И еще нам приходилось делать упражнение под названием «тарелка»; для этого нужно было сесть с величайшим достоинством или устало упасть в кресло; потом «тарелка» произносила: «Слушаю вас. Говорите, сударь!..» Ох уж эта «тарелка», сколько трудностей с ней было связано, сколько всего надо было вместить в нее: и желание узнать, и страх перед тем, что услышишь, и решимость прогнать, и стремление удержать… Ах, сколько слез стоила мне эта «тарелка»!.. Бедный папаша Эли!
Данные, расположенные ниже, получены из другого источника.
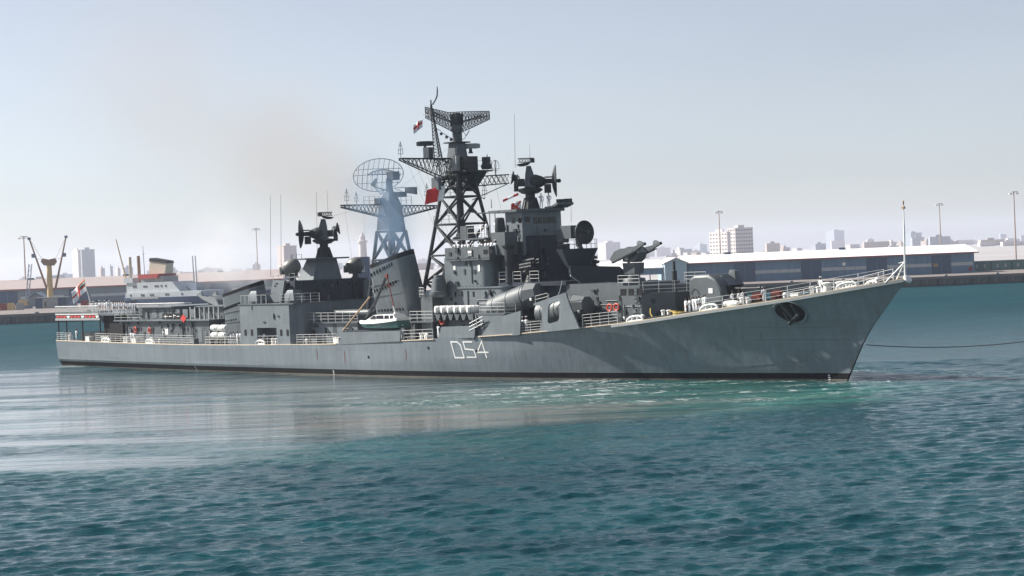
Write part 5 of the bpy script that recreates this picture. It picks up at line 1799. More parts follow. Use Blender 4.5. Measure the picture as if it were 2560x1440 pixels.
def wing(sign, tip, top, bot, name):
    """half of the mesh reflector; top/bot: heights as a function of u in 0..1"""
    mb = MB()
    n, m_ = 11, 6

    def Q(u, v):
        zz = bot(u) + (top(u) - bot(u)) * v
        dep = 0.9 * u * u - 0.55 * (2 * v - 1) ** 2
        return AC + E1 * (sign * u * tip) + E2 * dep + Vector((0, 0, zz))
    for i in range(n + 1):
        for j in range(m_):
            mb.tube(Q(i / n, j / m_), Q(i / n, (j + 1) / m_), .028 if i < n else .05, n=4)
    for j in range(m_ + 1):
        for i in range(n):
            mb.tube(Q(i / n, j / m_), Q((i + 1) / n, j / m_), .05 if j in (0, m_, 3) else .024, n=4)
    for i in range(n):
        for j in range(0, m_, 2):
            mb.tube(Q(i / n, j / m_), Q((i + 1) / n, (j + 2) / m_), .03, n=4)
            mb.tube(Q((i + 1) / n, j / m_), Q(i / n, (j + 2) / m_), .03, n=4)
    o = mb.build(name, 'dark', sa)
    # fine wire mesh skin
    fm = MB()
    for i in range(int(n * 2.5)):
        t = (i + .5) / (n * 2.5)
        for j in range(m_):
            fm.tube(Q(t, j / m_), Q(t, (j + 1) / m_), .010, n=3)
    for j in range(14):
        t = (j + .5) / 14
        for i in range(n):
            fm.tube(Q(i / n, t), Q((i + 1) / n, t), .010, n=3)
    fm.build('wire_mesh', 'dark', sa)
    # backing spar
    sp = MB()
    for i in range(9):
        t = i / 9
        B0 = AC + E1 * (sign * t * tip * .75) - E2 * (0.85 * (1 - t)) + Vector((0, 0, (top(t) + bot(t)) / 2))
        t2 = (i + 1) / 9
        B1 = AC + E1 * (sign * t2 * tip * .75) - E2 * (0.85 * (1 - t2)) + Vector((0, 0, (top(t2) + bot(t2)) / 2))
        sp.tube(B0, B1, .05, n=5).tube(B0, Q(t, .25), .03, n=4).tube(B0, Q(t, .8), .03, n=4).tube(B0, Q(min(t + .12, 1), .5), .03, n=4)
    sp.build('spar', 'dark', sa)


sa = MB().lathe([(0.45, -.5), (0.55, 0), (0.5, .7), (0.25, .95)], AC - Vector((0, 0, .3)), n=14).cbox(AC + Vector((0, 0, -.1)), (1.1, 1.0, 1.3)).build('search_antenna', 'dark', ship)
wing(1, 3.75, lambda u: 0.72 + 0.0 * u, lambda u: -1.75 + 1.55 * u ** 1.15, 'reflector_wing')
wing(-1, 3.55, lambda u: 0.70 + 0.80 * max(u - .25, 0) / .75, lambda u: -1.85 + 2.1 * u ** .95, 'reflector_wing')
# feed arms hanging below
fa = MB()
for k, (u, w) in enumerate(((-2.4, -1.0), (-1.8, -1.5), (-1.2, -1.9), (-.7, -2.2))):
    fa.tube(AC + E1 * u + E2 * -.6 + Vector((0, 0, w)), AC + E1 * (u + .6) + E2 * -.6 + Vector((0, 0, w - .4)), .04, n=4).cbox(AC + E1 * u + E2 * -.6 + Vector((0, 0, w - .2)), (.22, .22, .3))
fa.tube(AC + E1 * 1.0 + Vector((0, 0, -2.0)), AC + E1 * 1.4 + Vector((0, 0, -1.4)), .05, n=5)
fa.torus(AC + E1 * .55 + E2 * -.5 + Vector((0, 0, -2.0)), .42, .03, E2, 16, 4)
fa.build('feed_arm', 'dark', sa)

# ---------------------------------------------------------------- second mast with bowl antenna
nx_ = -67.7
m2 = lattice(nx_, [(7.0, 2.25), (10.2, 1.9), (13.2, 1.58), (16.6, 1.2)], 0.26, 0.15, 'shade_grey', 'second_mast')  # grey mast; the blue cast of the smoke is put into its paint
MB().loft([[(nx_ - 1.25, -1.25, 16.4), (nx_ + 1.25, -1.25, 16.4), (nx_ + 1.25, 1.25, 16.4), (nx_ - 1.25, 1.25, 16.4)], [(nx_ - 1.0, -1.0, 19.4), (nx_ + 1.0, -1.0, 19.4), (nx_ + 1.0, 1.0, 19.4), (nx_ - 1.0, 1.0, 19.4)], [(nx_ - .55, -.5, 21.2), (nx_ + .55, -.5, 21.2), (nx_ + .55, .5, 21.2), (nx_ - .55, .5, 21.2)]]).build('trunk', 'shade_grey', m2)
truss((nx_, -1.0, 19.7), (nx_, -7.2, 19.72), 1.5, 0.25, 0.5, 'shade_grey', m2, 'yard', 11)
truss((nx_, 1.0, 19.6), (nx_, 7.2, 19.5), 1.5, 0.25, 0.5, 'shade_grey', m2, 'yard', 11)
for s in (-1, 1):
    railing([(nx_ - .4, s * 1.2, 19.75), (nx_ - .4, s * 3.6, 19.75)], 0.95, 2, mat='shade_grey', step=.8)
MB().box(nx_ - .5, nx_ + .5, -1.9, -1.0, 19.8, 20.5).box(nx_ - .5, nx_ + .5, 1.0, 2.2, 20.6, 21.2).build('instrument_house', 'shade_grey', m2)
cage_aerial((nx_, -6.4, 19.75))
cage_aerial((nx_, -5.0, 19.75), .8)
b2 = Vector((nx_, 0, 21.2))
ba = MB().lathe([(0.5, 0), (0.4, .6), (0.38, 1.6)], b2, n=14).cbox(b2 + E1 * .5 + Vector((0, 0, 1.9)), (1.2, 1.0, 1.0)).build('bowl_antenna', 'shade_grey', ship)
cnt = Vector((-69.79, 0, 23.37))
bw = MB()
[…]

Я на него нисколько не сердилась, но всеми силами потом боролась, чтобы забыть то, чему он меня научил, ибо трудно себе представить что-либо бесполезнее его уроков манер.
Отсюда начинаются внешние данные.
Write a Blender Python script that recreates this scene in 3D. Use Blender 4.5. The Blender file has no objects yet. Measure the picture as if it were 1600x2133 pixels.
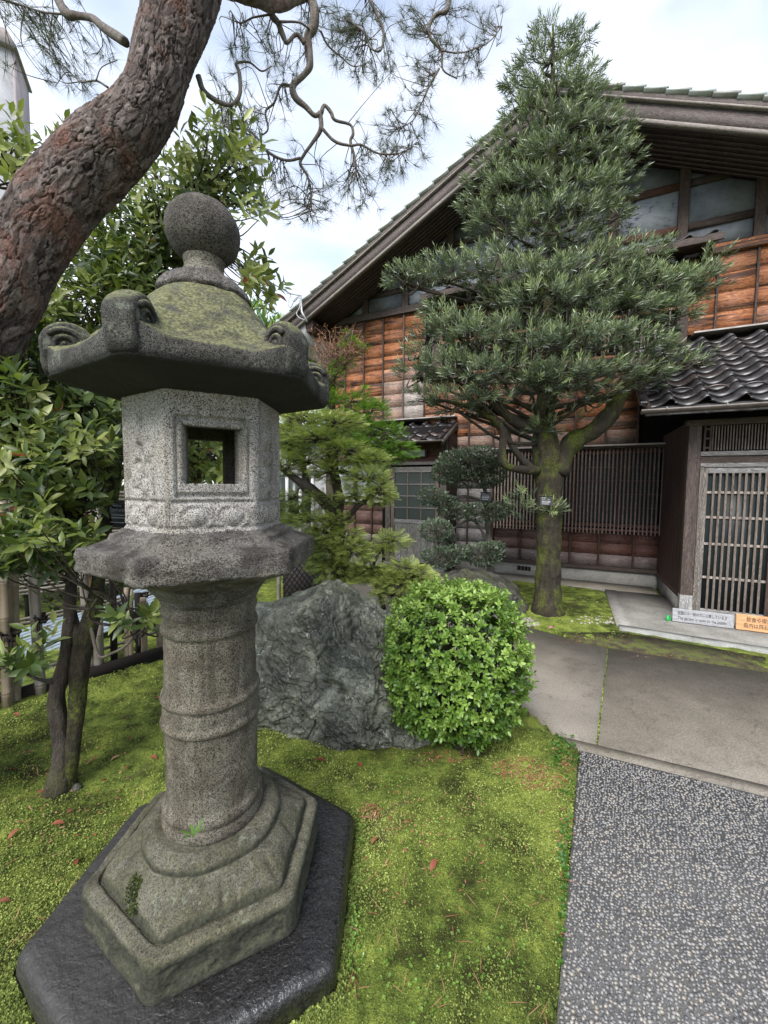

Ведь каждое существо движется в соответствии со своими размерами. Чересчур высокие женщины шагают широко; стройные двигаются на восточный манер; слишком полные переваливаются, как утки; те, у кого короткие ноги, чуть-чуть прихрамывают; слишком маленькие — подпрыгивают, ну а дурочки ходят, как и полагается дурочкам. И ничего с этим не поделаешь.
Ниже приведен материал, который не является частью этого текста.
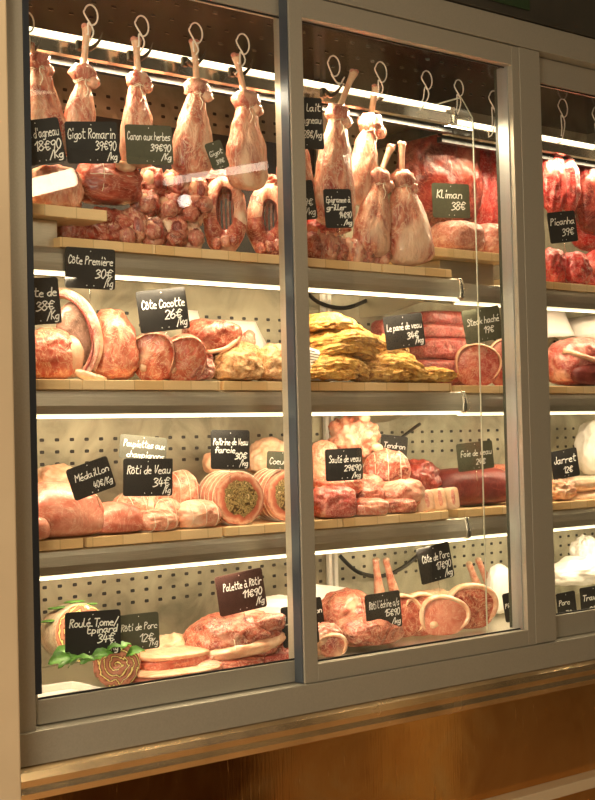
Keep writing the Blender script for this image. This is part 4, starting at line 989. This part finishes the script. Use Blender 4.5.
for bx, l in (((556, 476, 610, 492), 'upper long pale bone beyond the frame post'), ((560, 490, 612, 507), 'lower long pale bone beyond the frame post')):
    lump('long_bone', l, 'bone', bx, .22, BONE, r=.3, disp=.08, p=2.4, group='long pale bones', ground=False)
lump('wrapped_parcel', 'tall white wrapped parcel standing on the lower shelf at the right edge', 'parcel', (572, 420, 612, 476), .36, PLAS, r=.6, disp=.14, p=2.6, rot=(0, .3, 0), ground=False)

# ================================================================== floor of the case
t, R = rolljoint((82, 632), 27, 29, .160, .12, 'ham wrapped roll with spinach at the back left corner of the case floor', math.radians(-8), HAM, SPIRAL, None, 0, zbase=Z4 + .055, pitch=-.1)
for i in range(5):
    th = .5 + i * .55; v, f = blob_geo(.024, .018, .006, 2.2, .6, 3, i, 3, ground=False)
    meshobj('spinach_leaf', [q + Vector((math.cos(th) * R * 1.02, .03 + .01 * (i % 2), math.sin(th) * R * 1.02)) for q in v], f, GREEN, t)
t, R = rolljoint((117, 672), 26, 23.5, .085, .10, 'spiral sliced roll in front of the black Roulé card', math.radians(-30), PORKD, SPIRAL, None, 0, zbase=Z4, pitch=.05)
def leaf(px, py, Y, L, w, yaw, tilt, label):
    o = P(px, py, Y); V = []; Fc = []; n = 10
    for s_ in (0, 1):
        for i in range(n + 1):
            u = i / n; ww = w * math.sin(math.pi * u ** .8) * (1 + .12 * math.sin(i * 2.1)) + .0004
            for j in (-1, -.5, 0, .5, 1):
                V.append(Vector((u * L, j * ww, abs(j) * ww * .45 + .25 * L * math.sin(u * 2.6) + .0015 * math.sin(i * 2 + j * 3) - s_ * .0006)))
    m = (n + 1) * 5
    for i in range(n):
        for j in range(4):
            k = i * 5 + j; Fc.append((k, k + 5, k + 6, k + 1)); Fc.append((m + k, m + k + 1, m + k + 6, m + k + 5))
    ob = meshobj('spinach_leaf', V, Fc, GREEN); ob.location = o; ob.rotation_euler = (tilt, -.15, yaw)
    tag(ob, label, 'leaf', 'spinach leaves round the spiral roll'); return ob
lv = [((48, 664), .10, .05, 'at the far left under the ham roll'), ((58, 668), .09, .055, 'left of the dark green heap'), ((68, 668), .08, .06, 'left of the spiral roll, pointing right'), ((80, 664), .09, .055, 'in the middle of the heap below the black card'),
      ((90, 660), .08, .05, 'overlapping the spiral roll top left'), ((102, 655), .075, .05, 'on top of the spiral roll'), ((116, 653), .08, .045, 'at the crown of the spiral roll'), ((126, 656), .08, .045, 'hanging over the right of the spiral roll'), ((52, 658), .12, .05, 'behind the lowest left leaf'), ((74, 660), .11, .05, 'tucked against the ham roll')]
for i, ((x, y), Y, L, l) in enumerate(lv): leaf(x, y, Y - .025 if i not in (8, 9) else Y - .03, L, L * .26, -.35 + .5 * math.sin(i * 2.4), .35 * math.cos(i * 1.7) + .5, 'green spinach leaf ' + l)
loc = P(34, 698, .07); xw = P(96, 690, .07).x - loc.x
t = thing('white_tray', 'shallow white plastic tray at the front left corner of the case floor', 'tray', (loc.x, .045, Z4 - .005))
boxes('tray_base', [(0, 0, 0, xw, .12, .006)], PLAS, t, .002)
boxes('tray_rim', [(0, 0, .006, xw, .005, .022)], PLAS, t, .002); boxes('tray_rim', [(0, .115, .006, xw, .12, .022)], PLAS, t, .002); boxes('tray_rim', [(xw - .005, .005, .006, xw, .115, .022)], PLAS, t, .002)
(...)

Уроки манер в конце концов отменили, и правильно сделали. Жест должен отражать мысль, он гармоничен или глуп в зависимости от того, умен артист или нет.
В театре руки нужно иметь длинные, и лучше уж чересчур длинные, чем слишком короткие. Никогда, ни за что и никогда, артист с короткими руками не сможет сделать красивого жеста!
И сколько бы бедный Эли ни бился, показывая нам, как следует делать, мы выглядели бестолковыми и неловкими. А он, бедняга, был просто смешон! Да-да, до ужаса смешон!
Еще я занималась фехтованием. Эту идею внушила маме тетя Розина. Уроки фехтования раз в неделю вел знаменитый Пон. О, что за кошмарный человек этот Пон!.. Резкий, грубый, насмешливый — вот каким он был, этот выдающийся мастер, которому, конечно же, противно было давать уроки соплякам и соплячкам (по его собственным словам) вроде нас. Но был он небогат, и уроки эти, мне думается (хотя я и не берусь утверждать), придумал специально для него какой-нибудь высокий покровитель.
Шляпы он никогда не снимал — и это шокировало мадемуазель де Брабанде — и всегда держал во рту сигару, отчего кашляли и без того задыхавшиеся после бесконечных атак ученики.
Что за пытка — эти уроки!
Иногда он приводил с собой нескольких друзей, которые громко смеялись над нашими промахами, что привело однажды к скандалу: один из этих веселых наблюдателей позволил себе слишком уж наглое замечание в адрес ученика по имени Шатлен, тот живо обернулся и влепил любителю фехтования пощечину. Началась потасовка, во время которой Пону, посчитавшему нужным вмешаться, самому досталась пара пощечин. Это наделало много шума. И с того дня присутствие на уроках посторонних было запрещено.
Я добилась у матери разрешения не посещать больше уроки фехтования. Для меня это было большим облегчением.
Из всех занятий мне больше всего нравились уроки Ренье. Он был ласков и очень воспитан и учил нас говорить «правдиво».
И все-таки своими познаниями я обязана разностороннему обучению, которому отдавалась с истовым благоговением.
Прово проповедовал величавую игру, учил нас речи возвышенной, но сдержанной. А главное, требовал широты жестов и звучности голоса.
Бовалле, на мой взгляд, ничему хорошему не учил. У него был глубокий, волнующий голос, но ведь он не мог поделиться им с другими, это был восхитительный инструмент, но таланта ему он не прибавлял. Двигался Бовалле неловко, руки у него были слишком короткие, а голова весьма заурядная. Я терпеть не могла этого преподавателя.
Сансон был полной его противоположностью. Голос слабый и пронзительный, благородство не врожденное, но корректность безупречная. Его методом была простота.
Прово призывал к широте. Сансон — к правдивости, его в первую очередь заботили концовки. Он не выносил, когда комкали фразы. Коклен[1], бывший, мне думается, учеником Ренье, с большими церемониями говорит о Сансоне, умалчивая о своем первом учителе.
Что же касается меня, то я прекрасно помню всех трех своих учителей, как будто слышала их вчера.